Anglo American CEO Cynthia Carroll speaks at the Women in Mining breakfast on Thursday. Picture: MARTIN RHODES
Anglo American CEO Cynthia Carroll speaks at the Women in Mining breakfast on Thursday. Picture: MARTIN RHODES

ANGLO American’s outgoing CEO, Cynthia Carroll, on Thursday called on mining companies to find ways to make a positive difference to their employees rather than wait for the government to take responsibility.

She cautioned that the government might be prompted to introduce tougher rules and regulations on the industry if it did not do more to improve the lives of employees and their families.

Speaking at the Women in Mining SA breakfast, Ms Carroll cited the recent unrest and violent strikes in the industry that led to the death of at least 44 people in Rustenburg, in North West, which she said had done great damage to businesses, economic growth and the country’s reputation in the international community.

She said the strikes had shown that the approach of the mining companies was not consistent in terms of pay, working conditions, safety, health and the overall wellbeing of its people.

"When we reflect on the causes of the unrest, which are complex, it is clear the strikers and the communities they come from feel a sense of frustration and unfairness," Ms Carroll said.

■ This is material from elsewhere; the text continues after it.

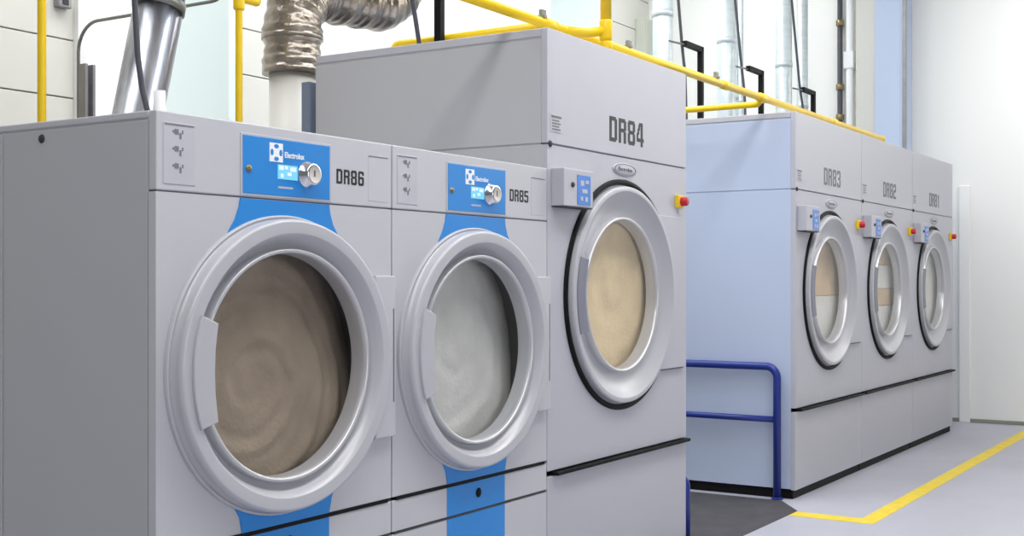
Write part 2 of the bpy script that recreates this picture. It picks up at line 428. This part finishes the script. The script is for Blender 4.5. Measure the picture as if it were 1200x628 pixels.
D86 = small_dryer(X86, 'DR86', 'nearest and leftmost grey tumble dryer, numbered DR86, blue control panel, brown laundry behind glass', False)
D85 = small_dryer(X86+WS, 'DR85', 'smaller grey tumble dryer, numbered DR85, pale grey laundry behind glass, second from left', False)

# ------------------------------------------------------------------ large dryers
BCX, BCZ, BSX = -0.014, 1.281, 1.03
def large_dryer(x_left, number, label, group, faded, side):
    h = WB/2; e = 0.0015
    t = thing('tumble_dryer', label, 'tumble dryer', (x_left + h, Y0, 0), group)
    L, Rr = -h+e, h-e
    c = MB().box(L+0.004, Rr-0.004, 0.032, DB, 0.06, HB-0.01)
    bmesh.ops.delete(c.bm, geom=[f for f in c.bm.faces if f.calc_center_median().y < 0.033], context='FACES')
    c.build('cabinet', side, t)
    MB().box(L+0.01, Rr-0.01, 0.02, DB-0.03, 0.0, 0.052).build('toe_gap_shade', 'black', t, 'black block for the shade under the dryer')  # shade of the gap at the floor, built as a black block
    MB().box(L-0.001, Rr+0.001, 0.031, DB, HB-0.035, HB, 0, 0.004).build('roof_panel', 'paint2', t)
    for x0, x1 in ((L-0.001, L+0.006), (Rr-0.006, Rr+0.001)):
        MB().box(x0, x1, 0.030, DB, 1.912, HB-0.045, 0, 0.0015).box(x0, x1, 0.030, DB, 0.062, 1.904, 0, 0.0015).build('side_panel', side, t)
    up = MB().box(L, Rr, 0.0, 0.03, 1.911, HB, 0, 0.003).build('upper_panel', 'paint2', t)
    MB().holed(L, Rr, 0.560, 1.904, BCX, BCZ, 0.45, 0.0, 0.03).build('front_panel', 'paint2', t)
    MB().box(L, Rr, 0.0, 0.03, 0.055, 0.536, 0, 0.003).build('lower_panel', 'paint2', t)
    MB().box(L+0.045, Rr+0.0005, -0.026, 0.02, 0.538, 0.553, 0, 0.003).build('ledge_strip', 'black', t, 'thin black horizontal ledge strip')
    MB().lathe([(0, -0.008), (0.009, -0.008), (0.014, -0.003), (0.014, 0.004)], (L+0.022, 0, 1.908), 'y', 0, 20).build('panel_bolt', 'dark', t)
    ink = 'inkgrey' if faded else 'ink'
    stencil(MB(), number, -0.140, 1.970, 0.345, 0.112, 0.0).build('number_marking', ink, up)
    wl = MB().box(-0.662, -0.566, -0.002, 0.0, 1.960, 2.035, 0)
    wl.box(-0.655, -0.573, -0.0028, -0.001, 2.018, 2.028, 1)
    for k in range(4): wl.box(-0.650, -0.580 - 0.012*(k % 2), -0.0028, -0.001, 1.968+0.012*k, 1.974+0.012*k, 1)
    wl.build('warning_label', ['label', 'greyink'], up)
    # oval maker's plate
    pl = MB().lathe([(0.0, -0.006), (0.108, -0.006), (0.118, -0.003), (0.118, 0.0)], (0.005, 0, 1.851), 'y', 0, 48, sz=0.26)
    pl.lathe([(0.106, -0.0070), (0.100, -0.0074), (0.100, -0.005)], (0.005, 0, 1.851), 'y', 1, 48, sz=0.24)
    pl.text('Electrolux', -0.065, 1.843, 0.14, 0.018, -0.006, 1, 0.02)
    pl.build('name_plate', ['label', 'inkgrey'], t, 'oval maker plate')
    # control box on the left
    bx = MB().box(-0.655, -0.405, -0.062, 0.0, 1.652, 1.808, 0, 0.004)
    bx.box(-0.652, -0.408, -0.058, 0.0, 1.6475, 1.652, 1)  # dark strip painted as the shade beneath the control box
    cb = bx.build('control_box', ['paint2', 'dark'], t)
    s_ = MB().box(-0.545, -0.432, -0.0645, -0.060, 1.662, 1.786, 0, 0.001)
    for a, b, w_, q in ((-0.520, 1.742, 0.03, 0.022), (-0.478, 1.752, 0.03, 0.014), (-0.506, 1.712, 0.045, 0.016), (-0.520, 1.680, 0.02, 0.016), (-0.480, 1.676, 0.022, 0.02)):
        s_.box(a, a+w_, -0.0655, -0.064, b, b+q, 1)
    s_.build('control_panel', ['deepblue', 'label'], cb, 'small blue control panel')
    MB().lathe([(0, -0.070), (0.008, -0.070), (0.011, -0.066), (0.011, -0.060)], (-0.585, 0, 1.742), 'y', 0, 20).build('key_lock', 'dark', cb)
    MB().box(L+0.01, Rr-0.01, 0.006, 0.03, 1.90, 1.916).build('panel_gap', 'greyink', t)
    # isolator on the right
    iso = MB().box(0.550, 0.622, -0.020, 0.0, 1.705, 1.768, 0, 0.004).build('isolator_switch', 'yellowp', t, 'yellow switch plate with red knob')
    MB().lathe([(0, -0.052), (0.018, -0.052), (0.022, -0.047), (0.022, -0.019)], (0.590, 0, 1.736), 'y', 0, 24).build('switch_knob', 'red', iso, 'red knob')
    # black gasket, open towards the hinge
    g = MB().lathe([(0.524, 0.0), (0.523, -0.008), (0.512, -0.012), (0.501, -0.010), (0.498, 0.0)], (BCX, 0, BCZ), 'y', 0, 110, sx=BSX, a0=math.radians(36), a1=math.radians(322))
    g.build('gasket', 'black', t, 'black rubber seal around the door')
    hp = arc(BCX, BCZ, 0.508, math.radians(-46), math.radians(48), 20) + [(0.640, BCZ+0.3775), (0.640, BCZ-0.3655)]
    MB().prism(hp, -0.016, 0.0, 0, 0.003).build('hinge_plate', 'paint2', t)
    MB().box(0.345, 0.64, -0.006, 0.0, 0.908, 0.9135, 0).build('hinge_edge', 'greyink', t)
    d = MB()
    d.lathe([(0.491, 0.0), (0.491, -0.026), (0.490, -0.030), (0.486, -0.033), (0.484, -0.0335), (0.470, -0.034), (0.468, -0.0335), (0.466, -0.032), (0.440, -0.012), (0.405, 0.008), (0.375, 0.016), (0.352, 0.018)], (BCX, 0, BCZ), 'y', 0, 128, sx=BSX)
    d.lathe([(0.353, 0.018), (0.352, -0.010), (0.348, -0.014), (0.342, -0.013), (0.338, -0.006), (0.336, 0.050)], (BCX, 0, BCZ), 'y', 1, 128, sx=BSX)
    door = d.build('door', ['ring', 'ringlip'], t)
    MB().lathe([(0.338, 0.000), (0.28, 0.004), (0.15, 0.009), (0.0, 0.011)], (BCX, 0, BCZ), 'y', 0, 96, sx=BSX).build('door_glass', 'glass', door)
    gp = arc(BCX-0.012, BCZ, 0.470, PI-0.36, PI+0.36, 14) + arc(BCX-0.012, BCZ, 0.398, PI+0.40, PI-0.40, 14)
    MB().prism(gp, -0.038, 0.012, 0, 0.003).build('door_handle', 'grip', door, 'slate grey recessed grip')
    MB().lathe([(0.452, 0.026), (0.50, 0.06), (0.52, 0.08), (0.52, 0.75), (0.49, 0.80), (0.0, 0.80)], (BCX, 0, BCZ), 'y', 0, 72).build('drum', 'drum', t)
    return t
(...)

"I don’t pretend for a moment that these challenges can be overcome in a year, five years or a generation — nor can they be solved by government or a single industry. Our industry has the wherewithal to improve the lives of its people, and, by extension, their families and communities," she said.

She made an example of an Anglo American enterprise development fund called Zimele, which she said had created more than 11,000 nonmining jobs in the rural areas since 1989.

The number is expected to reach 25,000 jobs by 2015.

"The game is changing. What used to be enough is no longer — and we, as an industry, need to step up to the plate," she said.

While the mining industry was facing tough times, it could not ignore the unrest in society and let it continue to destabilise communities and devalue businesses.

Anglo, which holds a majority stake in the world’s largest platinum producer, Anglo American Platinum, is reviewing its operations as a result of a platinum surplus, which has depressed the platinum price throughout the year.

The world’s largest producer of the metal will make the results of its year-long business review public in January.

Ms Carroll resigned from her position as Anglo CEO last month, but has said she will remain at the helm until a replacement can be found. She also wants to see through the completion of the review of Anglo American Platinum.

Although Anglo is yet to name her successor, AngloGold Ashanti CEO Mark Cutifani has been named as a possible replacement.

South African-born Xstrata CE Mick Davis, who is likely to lose his job when the Glencore-Xstrata merger goes through, has also been rumoured to be a candidate.

BHP Billiton CEO Marius Kloppers is also among the names that have been thrown into the hat as potential leaders of Anglo American.